Another check on this comes from the neutrinos that are emitted by the fusion reactions in the core of the Sun. Neutrinos are neutral particles that interact very poorly with other particles. They have very small masses and come in three flavors, electron, muon, and tau. Neutrinos are very difficult to detect but would tell us whether the reactions used in the model were correct. When they were first detected, the meaasured number of neutrinos did not agree with the model that worked so well for the waves. Less than half of the number predicted by the model were observed!

After much research, such as changing the model near the core to reduce the fusion reactions and the calculated number of neutrinos the model would emit, a new theory of neutrinos was tried. The Mikheyev-Smirnov-Wolfenstein (MSW) effect causes neutrinos to change flavor, from electron neutrino to muon or tau neutrino, as they move through matter. Could this be the reason for the “Solar Neutrino Problem”?

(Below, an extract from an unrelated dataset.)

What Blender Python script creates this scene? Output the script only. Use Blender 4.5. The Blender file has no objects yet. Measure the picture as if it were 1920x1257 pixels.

The first neutrino flux measurements in the Homestead Mine were of only very high energy neutrinos. Lower energy fluxes from the Sudbury Neutrino Observatory showed that most of the neutrinos produced by the fusion reactions in the core of the Sun, all of which are electron neutrinos, are changed into muon and tau neutrinos by the time they reach the Earth. Once this particle physics concept was confirmed, the central temperature of the Sun from the sound waves is confirmed.

People have thought about the center of the Sun for over 100 years. The models of the Sun are based on the 1983 Nobel Prize winning work by S. Chandrasekhar and W. A. Fowler. The 2002 Nobel Prize in Physics was awarded to R. Davis and M. Koshiba for the first detection of cosmic neutrinos. T. Duvall, a scientist who works with SDO data, recently won the AAS/SPD Hale Prize for his work using the sound waves to understand the inside of the Sun.

That’s how we know the conditions at the core of the Sun.